* Begin Supplied material *

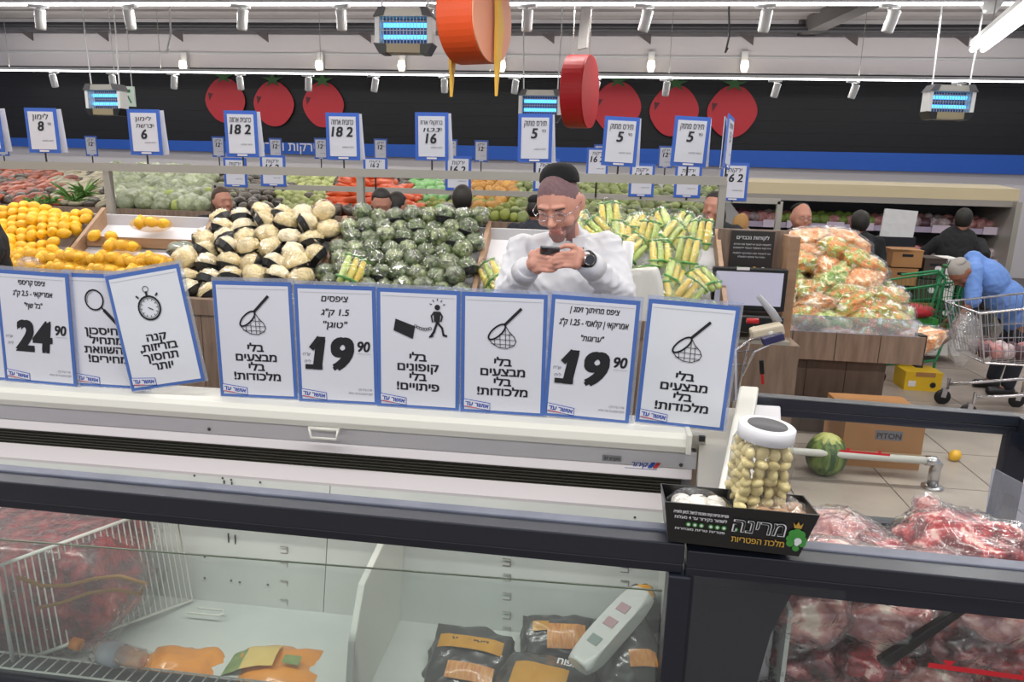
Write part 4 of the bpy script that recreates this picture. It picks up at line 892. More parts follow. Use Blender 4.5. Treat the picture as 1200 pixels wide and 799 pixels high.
M_pkr = mat('meat_pack_red', '8e4a52', .4, col2='c89a94', vs=25, brnd=.2); M_pkg = mat('leafy_green', '5d7a34', .5, col2='96ac56', vs=20, brnd=.15); M_pkw = mat('pack_white', 'c9c2c2', .4, col2='8a6670', vs=30, brnd=.2); M_pkd = mat('dark_pack', '3a2b33', .4, col2='6c4a55', vs=25, brnd=.2)
pk = [lump_mesh('package', m_, seed=i, r=(.085, .07, .055), amp=.2, freq=2, sub=2) for i, m_ in enumerate((M_pkr, M_pkg, M_pkw, M_pkd))]
labf = ['small red meat pack on the far wall fridge shelves', 'leafy green pack on the far wall fridge shelves', 'white and pink pack on the far wall fridge shelves', 'dark pack on the far wall fridge shelves']
for k, (z, y) in enumerate([(1.22, 9.33), (.88, 9.2), (.54, 9.15)]):
    for i in range(30):
        for row in range(2):
            x = x0+.05+i*.105; ty_ = rnd.choice([0, 0, 3, 2]) if k else (1 if 2.0 < x < 3.25 and rnd.random() < .7 else rnd.choice([0, 0, 2, 3]))
            o = put('package', pk[ty_], None, (x, y+.05+row*.16, z+.055+row*.03), (0, 0, rnd.uniform(-.6, .6)), (rnd.uniform(.8, 1.1), 1, rnd.uniform(.9, 1.6)))
            tag(o, labf[ty_], 'package', ['red', 'green', 'white', 'dark'][ty_]+' packs in the far fridge')
# ---------------------------------------------------------------- produce on the near stand
rnd = random.Random(21)
M_lemon = mat('lemon_skin', 'e9b51e', .42, col2='dea512', vs=14, bump=.12, bs=160, brnd=.10, coat=.15)
def lemon_fn(p):
    q = p.copy(); 
    if abs(q.z) > .85: q.z *= 1.12
    return q
lem = [MB().ell((0, 0, 0), (.036, .036, .042), 14, 10, fn=lemon_fn).mesh('lemon', M_lemon, True)]
def place(me, name, x, y, z, lab, cat, grp, rot=None, sc=1):
    o = put(name, me, None, (x, y, z), rot or (rnd.uniform(0, 6), rnd.uniform(0, 6), rnd.uniform(0, 6)), sc); return tag(o, lab, cat, grp)
xdl = at(108, 262, 4.6).x
for iy in range(14):
    for ix in range(24):
        y = 3.94+iy*.056; x = -4.75+ix*.077+(iy % 2)*.038
        if x > xdl-.035: continue
        z = ps(y)-.03+.055*math.sin(ix*.8+iy)*.5+.05+rnd.uniform(0, .02)+.05*max(0, 1-abs(y-4.4)/.35)
        place(lem[0], 'lemon', x, y, z, 'loose lemon in the left heap, '+ORD[ix]+' along row '+ORD[13-iy]+' from the back', 'lemon', 'loose lemons')
# scattered and netted lemons on the white shelves
for px, py, Y, lab in [(111, 281, 4.45, 'big lemon alone at the left on the white middle shelf'), (131, 284, 4.45, 'second lemon on the white middle shelf beside the nets')]:
    p = at(px, py, Y); place(lem[0], 'lemon', p.x, Y, ps(Y)+.045, lab, 'lemon', None)
M_net = glassm('yellow_net', 'ffe9a0', .05, .5, milky=.2)
M_netd = mat('yellow_net_bag', 'd9a820', .6, alpha=.35)
def netbag(x, y, z, rx, lab, grp=None, n=5):
    t = thing('net_of_lemons', lab, 'bag of lemons', (x, y, z), (0, 0, rnd.uniform(-.4, .4)), grp)
    for i in range(n): put('lemon', lem[0], t, ((i % 3-1)*.07*rx+rnd.uniform(-.01, .01), (i//3)*.06-.03, .03+.01*(i % 2)), (i, i*2, 1), .92)
    put('net', lump_mesh('net', M_netd, seed=3, r=(.13*rx, .085, .055), amp=.1, freq=2, sub=3), t, (0, 0, .02))
p = at(180, 265, 4.6); netbag(p.x, 4.58, ps(4.58)+.02, 1.0, 'net of lemons alone on the white top shelf')
p = at(153, 286, 4.45); netbag(p.x, 4.36, ps(4.36)+.02, .9, 'net of lemons on the white middle shelf')
for i in range(9):
    for j in range(3):
        x = xdl-.25+i*.135; y = 4.0+j*.1; 
        if x > at(236, 300, 4.2).x-.0: continue
        netbag(x, y, ps(y)+.04+.02*(i % 2), 1.0, 'yellow net of lemons, '+ORD[i]+' from left in the '+ORD[2-j]+' row above the signs', 'nets of lemons in the white bin')
M_cau = mat('cauliflower', 'e2d0a0', .5, col2='c4ad78', vs=24, bump=.7, bs=70, brnd=.10, coat=.5)
M_cau2 = mat('cauliflower_light', 'ece2c4', .5, col2='d2bf92', vs=24, bump=.7, bs=70, brnd=.08, coat=.35)
M_film3 = glassm('wrap_film', 'fefefe', .02, .1, milky=.0, crinkle=1.0, bs=60, refl=1.5)
def trayed(nm, lab, mt, seed, r, film=M_film3, tray=True):
    t = thing(nm, lab, 'vegetable pack')
    put('head', lump_mesh('head', mt, seed=seed, r=r, amp=.2, freq=3.2, sub=3), t, (0, 0, .01))
    if tray: m = MB(); m.lathe([(r[0]*.75, -r[2]*.75), (r[0]*1.05, -r[2]*.15), (r[0]*1.0, -r[2]*.1), (r[0]*.7, -r[2]*.6)], 10, sq=.25); m.build('tray', M_black, t)
    put('plastic_film', lump_mesh('plastic_film', film, seed=seed+1, r=[k*1.1 for k in r], amp=.16, freq=2.6, sub=2, ridged=.3), t, (0, 0, .01))
    return t
C = [trayed('wrapped_cauliflower', 'wrapped cream cauliflower in a black tray', m_, 90+i, (.078, .072, .06)) for i, m_ in enumerate((M_cau, M_cau2, M_cau))]
CT = [tree(c) for c in C]; n = 0
x0, x1 = at(246, 285, 4.6).x+.06, at(403, 290, 4.6).x-.06
for iy in range(7):
    for ix in range(9):
        y = 3.97+iy*.115; x = x0+ix*.145+(iy % 2)*.07
        if x > x1 - (0 if iy > 2 else -.02): continue
        z = ps(y)+.06+rnd.uniform(0, .05)-.05*max(0, (x0+.35-x))*(iy > 3)*2; k = n % 3; rr = (rnd.uniform(-.6, 1.1), rnd.uniform(-.9, .9), rnd.uniform(0, 6))
        o = C[k] if n < 3 else dup(CT[k], (0, 0, 0)); o.location = (x, y, z); o.rotation_euler = rr; n += 1
        o['label'] = 'wrapped cauliflower in black tray, '+ORD[ix]+' from the left in the '+ORD[6-iy]+' row from the back'; o['group'] = 'wrapped cauliflowers'
M_bro = mat('wrapped_broccoli', '2c3c1a', .4, col2='8f9c68', vs=30, vw=.3, bump=.9, bs=55, coat=.7, brnd=.15)
M_bro2 = mat('dark_broccoli', '1d2a14', .4, col2='667848', vs=34, vw=.3, bump=.9, bs=55, coat=.7, brnd=.15)
Bq = [trayed('wrapped_broccoli', 'film wrapped dark green broccoli head', m_, 100+i, (.066, .06, .062), tray=i == 1) for i, m_ in enumerate((M_bro, M_bro2, M_bro2))]
BT = [tree(c) for c in Bq]; n = 0
x0, x1 = at(403, 290, 4.6).x+.05, at(570, 280, 4.6).x-.05
for iy in range(8):
    for ix in range(10):
        y = 3.97+iy*.1; x = x0+ix*.112+(iy % 2)*.055
        if x > x1: continue
        z = ps(y)+.06+rnd.uniform(0, .04); k = n % 3
        o = Bq[k] if n < 3 else dup(BT[k], (0, 0, 0)); o.location = (x, y, z); o.rotation_euler = (rnd.uniform(-.4, .4), rnd.uniform(-.4, .4), rnd.uniform(0, 6)); n += 1
        o['label'] = 'film wrapped broccoli, '+ORD[ix]+' from the left in the '+ORD[7-iy]+' row from the back'; o['group'] = 'wrapped broccoli'
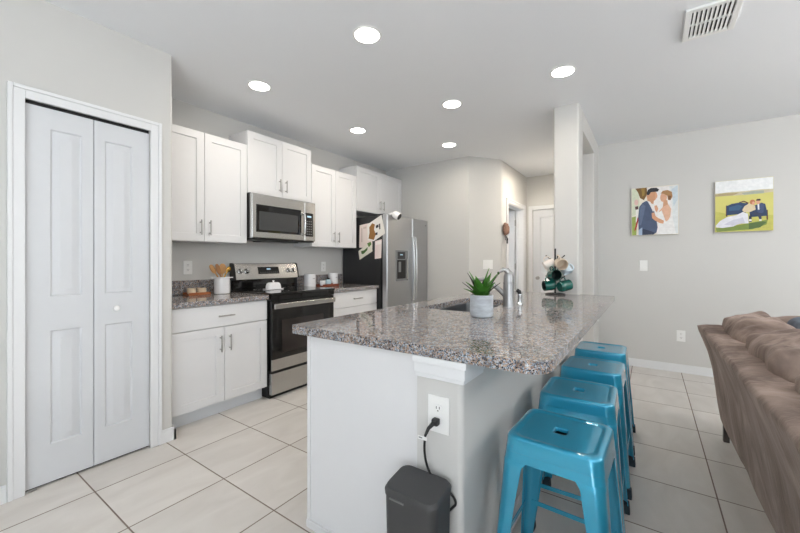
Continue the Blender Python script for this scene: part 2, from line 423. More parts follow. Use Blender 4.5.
# rest of the room behind the camera
mb = MB(); mb.box(XW-.12, -.3, Y0S-.12, Y0S, 0, ZC); mb.box(4.1, XE+.12, Y0S-.12, Y0S, 0, ZC); mb.box(-.3, 4.1, Y0S-.12, Y0S, 2.4, ZC)
struct(mb.build('wall_south', M_wall))
mb = MB(); mb.box(XE, XE+.12, Y0S, -.2, 0, ZC); mb.box(XE, XE+.12, 2.6, YR+.12, 0, ZC); mb.box(XE, XE+.12, -.2, 2.6, 0, .45); mb.box(XE, XE+.12, -.2, 2.6, 2.25, ZC)
struct(mb.build('wall_east', M_wall))
mb = MB()
for x in (-.3, 1.13, 2.6, 4.04): mb.box(x, x+.06, Y0S-.08, Y0S-.02, 0, 2.4)
mb.box(-.3, 4.1, Y0S-.08, Y0S-.02, 2.34, 2.4); mb.box(-.3, 4.1, Y0S-.08, Y0S-.02, 0, .05)
struct(mb.build('window_1', M_trim))

# baseboards
def baseboard(name, boxes):
    mb = MB()
    for b in boxes:
        mb.box(*b, 0, .075); cx = (b[0]+b[1])/2
        mb.box(b[0]+(.004 if b[1]-b[0] < .03 else 0), b[1]-(.004 if b[1]-b[0] < .03 else 0), b[2]+(.004 if b[3]-b[2] < .03 else 0), b[3]-(.004 if b[3]-b[2] < .03 else 0), .075, .088)
    return struct(mb.build(name, M_trim))
baseboard('baseboard_right', [(-.506, XE, YR-.014, YR)])
baseboard('baseboard_pantry', [(XP, XP+.014, 1.064, 1.151), (XP, XP+.014, .314, .364), (-2.70, XP+.014, 1.137, 1.151)])
baseboard('baseboard_back', [(-2.5, -1.975, YK-.014, YK)])
baseboard('baseboard_jamb', [(-.718, -.506, 4.546, 4.56)])
baseboard('baseboard_column', [(-.506, -.492, 3.56, 3.72)])

# door casings
def casing_x(name, x, y0, y1, zt, w, t):
    mb = MB(); q = .020
    for a, b, c in ((y0-w, y0-w+q, y0), (y1+w-q, y1+w, y1)):
        mb.box(x, x+t*1.4, a, b, 0, zt+w, bev=.004)
        mb.box(x, x+t, min(b, c) if c < b else b, max(b, c), 0, zt+w-q, bev=.003) if c == y0 else mb.box(x, x+t, c, a, 0, zt+w-q, bev=.003)
    mb.box(x, x+t, y0, y1, zt, zt+w-q, bev=.003)
    mb.box(x, x+t*1.4, y0-w+q, y1+w-q, zt+w-q, zt+w, bev=.004)
    return struct(mb.build(name, M_trim))
casing_x('trim_1', XP, .43, 1.0, 2.052, .064, .014)
casing_x('trim_2', -1.683, 5.17, 5.97, 2.05, .064, .014)
mb = MB()
for a, b in ((-1.649, -1.585), (-.82, -.765)): mb.box(a, b, YH-.016, YH, 0, 2.114, bev=.004)
mb.box(-1.585, -.82, YH-.016, YH, 2.05, 2.114, bev=.004)
struct(mb.build('trim_3', M_trim))
# jamb of the hall door
mb = MB(); mb.box(-1.803, -1.683, 5.17, 5.185, 0, 2.05); mb.box(-1.803, -1.683, 5.955, 5.97, 0, 2.05); mb.box(-1.803, -1.683, 5.185, 5.955, 2.035, 2.05); mb.box(-1.77, -1.755, 5.943, 5.955, 0, 2.035)
struct(mb.build('trim_4', M_trim))

# bifold pantry door
RAISED = [(.007, -.009), (.013, -.010), (.040, -.0025), (.043, -.002)]
d1 = struct(thing('door_1', None, None, (XP, .43, 0)))
tm = MB(); tm.box(XP-.06, XP-.02, .431, 1.0, 2.036, 2.056)
tm.build('track', M_dark, d1)
gap = MB(); gap.box(XP-.05, XP-.03, .432, .999, .001, .010); gap.build('floor_gap', M_dark, d1)
for y0 in (.4315, .7175):
    W = .2825
    rects = [(.098, .205, .230, .820), (.098, 1.005, .230, 1.915)] if y0 < .5 else [(.050, .205, .190, .820), (.050, 1.005, .190, 1.915)]
    mb = MB(); mb.relief((XP-.012, y0, .012), (0, 1, 0), (0, 0, 1), (1, 0, 0), W, 2.024, .034, rects, RAISED)
    lf = mb.build('door_leaf', M_door, d1, smooth=25)
    if y0 > .5:
        k = MB(); k.lathe([(.009, 0), (.008, .012), (.014, .018), (.017, .026), (.014, .033), (0, .036)], (XP-.012, y0+.10, .925), 20, M=Matrix.Rotation(PI/2, 4, 'Y'))
        k.build('knob', M_white, lf)
gm = MB(); gm.box(XP-.012, XP+.004, .434, .475, .003, .011, bev=.002); gm.build('floor_pivot', M_nickel, d1)

# hall end door and the open side door
d2 = struct(thing('door_2', None, None, (-1.58, YH, 0)))
mb = MB(); mb.relief((-1.583, YH+.02, .008), (1, 0, 0), (0, 0, 1), (0, -1, 0), .76, 2.04, .035, [(.11, .22, .65, .82), (.11, 1.0, .65, 1.92)], RAISED)
lf = mb.build('door_leaf', M_door, d2, smooth=25)
k = MB(); k.lathe([(.028, 0), (.026, .008), (.011, .012), (.011, .032), (.024, .042), (.027, .055), (.02, .066), (0, .07)], (-1.505, YH+.02, .93), 24, M=Matrix.Rotation(PI/2, 4, 'X'))
k.build('knob', M_nickel, lf)
d3 = struct(thing('door_3', None, None, (-1.80, 5.95, 0)))
mb = MB(); mb.relief((-2.57, 5.935, .008), (1, 0, 0), (0, 0, 1), (0, -1, 0), .755, 2.025, .035, [(.11, .22, .645, .82), (.11, 1.0, .645, 1.9)], RAISED)
lf = mb.build('door_leaf', M_door, d3, smooth=25)
for z in (.25, 1.12, 1.83):
    h = MB(); h.box(-1.815, -1.80, 5.926, 5.944, z-.045, z+.045); h.cyl((-1.806, 5.93, z-.05), (-1.806, 5.93, z+.05), .008, n=10)
    h.build('hinge', M_nickel, lf)

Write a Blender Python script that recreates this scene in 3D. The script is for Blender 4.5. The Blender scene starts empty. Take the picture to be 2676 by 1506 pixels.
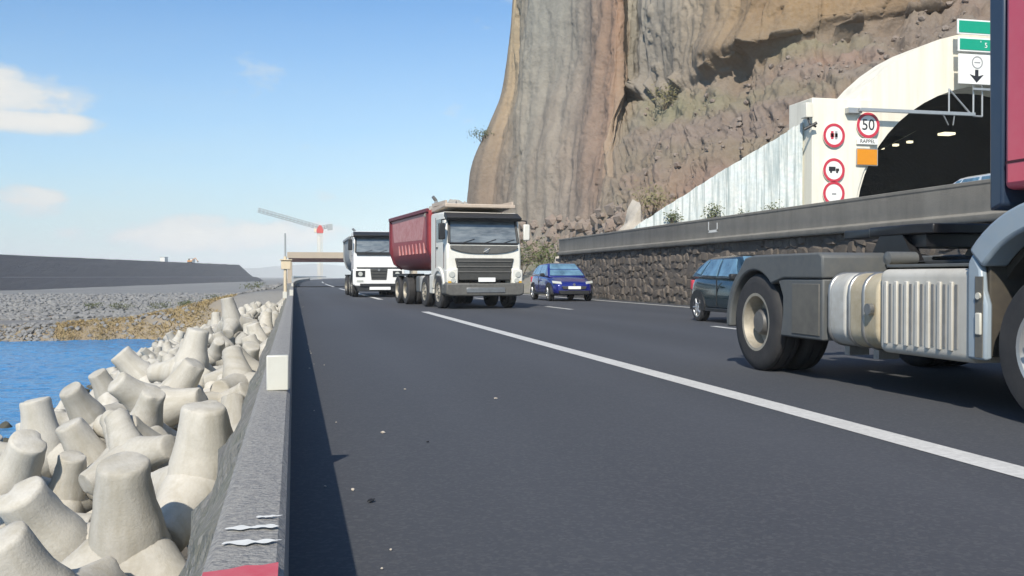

* End Supplied material *

Aim of the exercise
From the data above, copy each line where the string "Write" appears.

The completed task
Write part 4 of the bpy script that recreates this picture. It picks up at line 892. More parts follow. Use Blender 4.5. Treat the picture as 1200 pixels wide and 799 pixels high.
Write a Blender Python script that recreates this scene in 3D. The script is for Blender 4.5. The Blender scene starts empty. Take the picture to be 2676 by 1506 pixels.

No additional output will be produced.